Professor Makgoba – who is retiring at the end of 2014 after 10 years in charge of KwaZulu-Natal — said that universities in Africa had often tried to please their former “colonial masters” by producing research and teaching that was relevant mainly in an Anglo-Saxon context.
“We want to have the same curriculum, research and laboratories as European universities, but our problems are very different,” he told Times Higher Education.
“For instance, we have poverty, crime and corruption in South Africa, but there are no professors of corruption found in our universities – it’s not seen as area for academic study,” he said.
Professor Makgoba, who took his DPhil at the University of Oxford, said that academics in Britain had managed to produce world-class research by analysing their own environment and that now scholars in Africa had to do the same.
“When Sir Isaac Newton saw that apple fall from the tree, it inspired him – without apple trees, he wouldn’t have discovered gravity,” he explained.

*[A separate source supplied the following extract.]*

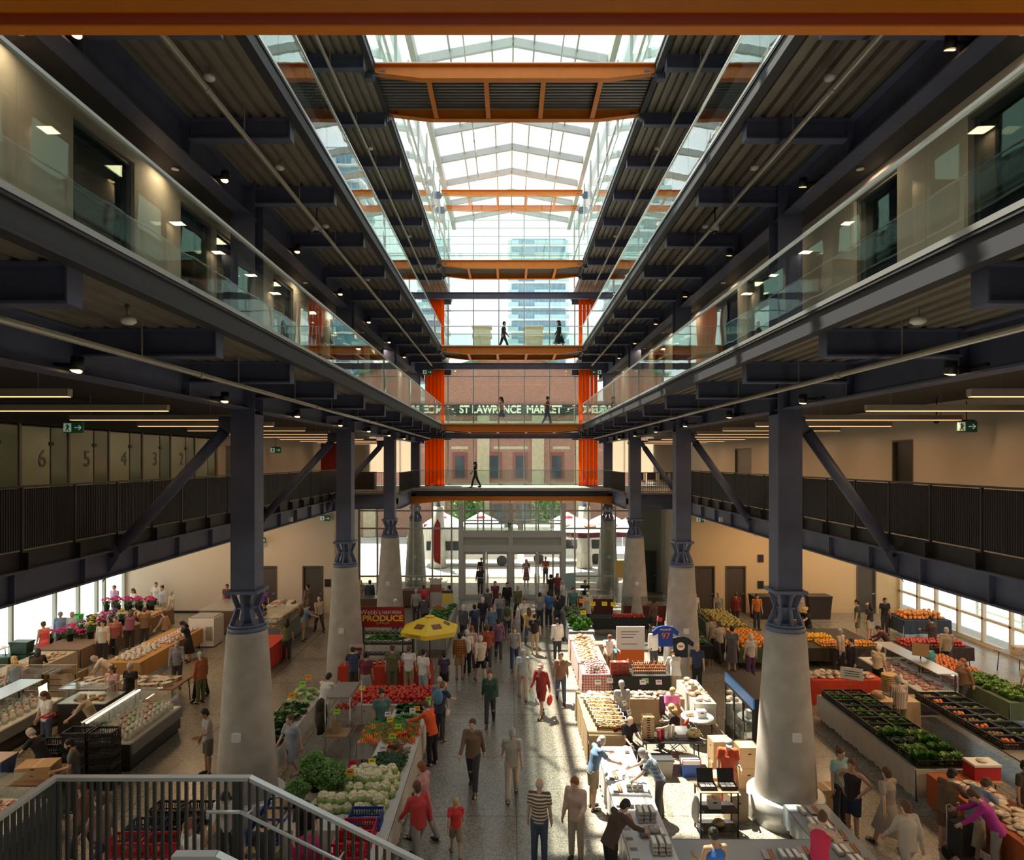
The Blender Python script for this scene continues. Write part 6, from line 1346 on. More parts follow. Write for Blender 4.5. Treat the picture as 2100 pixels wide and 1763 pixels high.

“The [debate] in Africa is whether we should accept the inheritance of colonialism or go back and define our own identity as academics and universities,” he said.
The same issue was also addressed by Li Xiaohong, president of Wuhan University in central China, who said that he was conscious that national identity must not be lost in the drive to ascend global university rankings. “We do not want to develop into another Harvard; [our university] must have some Chinese uniqueness,” Professor Li said.
But often countries’ strengths were overlooked by global university rankings because they focus overwhelmingly on research excellence, several delegates observed.
Marilza Rudge, acting president of São Paulo State University, said that rankings should also reflect a university’s impact on its local economy and its social mission, things in which Brazil’s universities excelled, she added.
Dr Rudge said that São Paulo operated 34 schools in 24 cities and had more than 50,000 students, often from deprived backgrounds.
“These characteristics make us think we are a great university, but we are not in the rankings,” she said.
Measures such as the number of state-educated students, the number of black or Indian students and the number of teachers trained could be used by league tables as useful indicators of social impact, she suggested.